Objective – Write the data out again, exactly as given.
* begin Recorded data *
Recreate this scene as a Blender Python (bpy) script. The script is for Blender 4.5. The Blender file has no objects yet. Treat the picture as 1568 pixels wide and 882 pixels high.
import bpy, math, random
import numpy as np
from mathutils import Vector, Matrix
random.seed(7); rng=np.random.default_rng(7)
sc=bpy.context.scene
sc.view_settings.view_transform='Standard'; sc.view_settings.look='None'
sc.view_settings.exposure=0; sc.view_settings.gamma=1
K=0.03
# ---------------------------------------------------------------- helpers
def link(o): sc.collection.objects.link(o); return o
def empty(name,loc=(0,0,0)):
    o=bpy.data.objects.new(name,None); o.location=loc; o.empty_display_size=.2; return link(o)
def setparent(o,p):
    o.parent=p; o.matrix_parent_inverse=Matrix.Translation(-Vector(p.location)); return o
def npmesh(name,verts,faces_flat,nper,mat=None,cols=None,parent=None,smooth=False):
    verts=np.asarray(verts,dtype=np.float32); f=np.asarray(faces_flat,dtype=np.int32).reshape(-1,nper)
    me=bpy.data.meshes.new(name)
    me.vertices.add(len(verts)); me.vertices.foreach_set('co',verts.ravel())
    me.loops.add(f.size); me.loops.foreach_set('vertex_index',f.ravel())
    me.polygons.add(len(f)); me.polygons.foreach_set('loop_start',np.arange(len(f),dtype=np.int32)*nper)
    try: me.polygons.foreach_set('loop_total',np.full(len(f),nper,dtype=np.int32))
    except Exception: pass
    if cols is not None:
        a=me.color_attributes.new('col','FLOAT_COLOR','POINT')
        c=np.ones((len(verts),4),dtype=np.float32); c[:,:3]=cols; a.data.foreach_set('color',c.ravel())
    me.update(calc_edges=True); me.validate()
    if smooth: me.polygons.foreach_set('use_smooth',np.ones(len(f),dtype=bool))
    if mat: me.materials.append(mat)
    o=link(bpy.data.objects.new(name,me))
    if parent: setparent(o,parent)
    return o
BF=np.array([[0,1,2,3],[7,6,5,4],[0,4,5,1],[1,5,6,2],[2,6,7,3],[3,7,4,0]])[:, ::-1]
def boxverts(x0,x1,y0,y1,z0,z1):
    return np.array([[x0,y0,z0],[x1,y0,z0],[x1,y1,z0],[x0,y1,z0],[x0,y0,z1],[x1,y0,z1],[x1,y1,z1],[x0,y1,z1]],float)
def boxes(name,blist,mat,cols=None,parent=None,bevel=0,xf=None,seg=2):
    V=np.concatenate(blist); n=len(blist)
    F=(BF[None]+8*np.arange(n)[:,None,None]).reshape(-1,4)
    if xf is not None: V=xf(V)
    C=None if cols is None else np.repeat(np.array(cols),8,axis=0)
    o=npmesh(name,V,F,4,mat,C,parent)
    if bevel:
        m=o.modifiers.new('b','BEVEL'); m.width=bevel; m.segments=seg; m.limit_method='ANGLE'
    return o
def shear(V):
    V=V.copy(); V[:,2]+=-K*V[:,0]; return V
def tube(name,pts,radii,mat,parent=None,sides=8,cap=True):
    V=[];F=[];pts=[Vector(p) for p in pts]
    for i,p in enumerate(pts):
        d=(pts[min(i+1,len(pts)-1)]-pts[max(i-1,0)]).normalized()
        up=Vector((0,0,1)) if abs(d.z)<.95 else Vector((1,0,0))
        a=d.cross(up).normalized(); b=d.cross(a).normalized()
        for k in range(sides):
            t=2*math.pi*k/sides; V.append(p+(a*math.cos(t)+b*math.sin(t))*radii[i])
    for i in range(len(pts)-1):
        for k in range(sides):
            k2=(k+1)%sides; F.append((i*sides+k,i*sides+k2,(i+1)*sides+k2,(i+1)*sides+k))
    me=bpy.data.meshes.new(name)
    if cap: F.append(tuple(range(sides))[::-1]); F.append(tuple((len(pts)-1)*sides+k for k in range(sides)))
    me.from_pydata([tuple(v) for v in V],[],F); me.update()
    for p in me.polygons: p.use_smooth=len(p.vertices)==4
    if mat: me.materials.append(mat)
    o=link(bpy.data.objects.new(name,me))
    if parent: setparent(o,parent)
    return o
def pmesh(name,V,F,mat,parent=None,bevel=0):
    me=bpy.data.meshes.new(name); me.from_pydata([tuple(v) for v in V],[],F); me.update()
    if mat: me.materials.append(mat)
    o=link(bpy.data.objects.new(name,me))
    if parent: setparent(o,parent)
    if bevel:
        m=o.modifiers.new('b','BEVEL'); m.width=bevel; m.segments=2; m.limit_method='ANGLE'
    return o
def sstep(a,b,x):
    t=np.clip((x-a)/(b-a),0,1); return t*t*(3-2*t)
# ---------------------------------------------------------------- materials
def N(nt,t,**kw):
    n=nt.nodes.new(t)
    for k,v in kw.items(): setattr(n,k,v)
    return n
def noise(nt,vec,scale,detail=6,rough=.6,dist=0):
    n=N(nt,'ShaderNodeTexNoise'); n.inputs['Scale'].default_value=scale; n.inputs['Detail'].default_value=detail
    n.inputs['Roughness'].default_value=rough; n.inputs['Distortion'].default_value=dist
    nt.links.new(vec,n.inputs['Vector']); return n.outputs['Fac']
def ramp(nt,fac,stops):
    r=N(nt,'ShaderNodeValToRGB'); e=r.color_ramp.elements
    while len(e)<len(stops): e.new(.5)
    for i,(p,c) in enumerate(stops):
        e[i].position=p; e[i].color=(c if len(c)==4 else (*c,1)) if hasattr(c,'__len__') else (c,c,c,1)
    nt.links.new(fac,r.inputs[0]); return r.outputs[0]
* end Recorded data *
Final result –
Recreate this scene as a Blender Python (bpy) script. The script is for Blender 4.5. The Blender file has no objects yet. Treat the picture as 1568 pixels wide and 882 pixels high.
import bpy, math, random
import numpy as np
from mathutils import Vector, Matrix
random.seed(7); rng=np.random.default_rng(7)
sc=bpy.context.scene
sc.view_settings.view_transform='Standard'; sc.view_settings.look='None'
sc.view_settings.exposure=0; sc.view_settings.gamma=1
K=0.03
# ---------------------------------------------------------------- helpers
def link(o): sc.collection.objects.link(o); return o
def empty(name,loc=(0,0,0)):
    o=bpy.data.objects.new(name,None); o.location=loc; o.empty_display_size=.2; return link(o)
def setparent(o,p):
    o.parent=p; o.matrix_parent_inverse=Matrix.Translation(-Vector(p.location)); return o
def npmesh(name,verts,faces_flat,nper,mat=None,cols=None,parent=None,smooth=False):
    verts=np.asarray(verts,dtype=np.float32); f=np.asarray(faces_flat,dtype=np.int32).reshape(-1,nper)
    me=bpy.data.meshes.new(name)
    me.vertices.add(len(verts)); me.vertices.foreach_set('co',verts.ravel())
    me.loops.add(f.size); me.loops.foreach_set('vertex_index',f.ravel())
    me.polygons.add(len(f)); me.polygons.foreach_set('loop_start',np.arange(len(f),dtype=np.int32)*nper)
    try: me.polygons.foreach_set('loop_total',np.full(len(f),nper,dtype=np.int32))
    except Exception: pass
    if cols is not None:
        a=me.color_attributes.new('col','FLOAT_COLOR','POINT')
        c=np.ones((len(verts),4),dtype=np.float32); c[:,:3]=cols; a.data.foreach_set('color',c.ravel())
    me.update(calc_edges=True); me.validate()
    if smooth: me.polygons.foreach_set('use_smooth',np.ones(len(f),dtype=bool))
    if mat: me.materials.append(mat)
    o=link(bpy.data.objects.new(name,me))
    if parent: setparent(o,parent)
    return o
BF=np.array([[0,1,2,3],[7,6,5,4],[0,4,5,1],[1,5,6,2],[2,6,7,3],[3,7,4,0]])[:, ::-1]
def boxverts(x0,x1,y0,y1,z0,z1):
    return np.array([[x0,y0,z0],[x1,y0,z0],[x1,y1,z0],[x0,y1,z0],[x0,y0,z1],[x1,y0,z1],[x1,y1,z1],[x0,y1,z1]],float)
def boxes(name,blist,mat,cols=None,parent=None,bevel=0,xf=None,seg=2):
    V=np.concatenate(blist); n=len(blist)
    F=(BF[None]+8*np.arange(n)[:,None,None]).reshape(-1,4)
    if xf is not None: V=xf(V)
    C=None if cols is None else np.repeat(np.array(cols),8,axis=0)
    o=npmesh(name,V,F,4,mat,C,parent)
    if bevel:
        m=o.modifiers.new('b','BEVEL'); m.width=bevel; m.segments=seg; m.limit_method='ANGLE'
    return o
def shear(V):
    V=V.copy(); V[:,2]+=-K*V[:,0]; return V
def tube(name,pts,radii,mat,parent=None,sides=8,cap=True):
    V=[];F=[];pts=[Vector(p) for p in pts]
    for i,p in enumerate(pts):
        d=(pts[min(i+1,len(pts)-1)]-pts[max(i-1,0)]).normalized()
        up=Vector((0,0,1)) if abs(d.z)<.95 else Vector((1,0,0))
        a=d.cross(up).normalized(); b=d.cross(a).normalized()
        for k in range(sides):
            t=2*math.pi*k/sides; V.append(p+(a*math.cos(t)+b*math.sin(t))*radii[i])
    for i in range(len(pts)-1):
        for k in range(sides):
            k2=(k+1)%sides; F.append((i*sides+k,i*sides+k2,(i+1)*sides+k2,(i+1)*sides+k))
    me=bpy.data.meshes.new(name)
    if cap: F.append(tuple(range(sides))[::-1]); F.append(tuple((len(pts)-1)*sides+k for k in range(sides)))
    me.from_pydata([tuple(v) for v in V],[],F); me.update()
    for p in me.polygons: p.use_smooth=len(p.vertices)==4
    if mat: me.materials.append(mat)
    o=link(bpy.data.objects.new(name,me))
    if parent: setparent(o,parent)
    return o
def pmesh(name,V,F,mat,parent=None,bevel=0):
    me=bpy.data.meshes.new(name); me.from_pydata([tuple(v) for v in V],[],F); me.update()
    if mat: me.materials.append(mat)
    o=link(bpy.data.objects.new(name,me))
    if parent: setparent(o,parent)
    if bevel:
        m=o.modifiers.new('b','BEVEL'); m.width=bevel; m.segments=2; m.limit_method='ANGLE'
    return o
def sstep(a,b,x):
    t=np.clip((x-a)/(b-a),0,1); return t*t*(3-2*t)
# ---------------------------------------------------------------- materials
def N(nt,t,**kw):
    n=nt.nodes.new(t)
    for k,v in kw.items(): setattr(n,k,v)
    return n
def noise(nt,vec,scale,detail=6,rough=.6,dist=0):
    n=N(nt,'ShaderNodeTexNoise'); n.inputs['Scale'].default_value=scale; n.inputs['Detail'].default_value=detail
    n.inputs['Roughness'].default_value=rough; n.inputs['Distortion'].default_value=dist
    nt.links.new(vec,n.inputs['Vector']); return n.outputs['Fac']
def ramp(nt,fac,stops):
    r=N(nt,'ShaderNodeValToRGB'); e=r.color_ramp.elements
    while len(e)<len(stops): e.new(.5)
    for i,(p,c) in enumerate(stops):
        e[i].position=p; e[i].color=(c if len(c)==4 else (*c,1)) if hasattr(c,'__len__') else (c,c,c,1)
    nt.links.new(fac,r.inputs[0]); return r.outputs[0]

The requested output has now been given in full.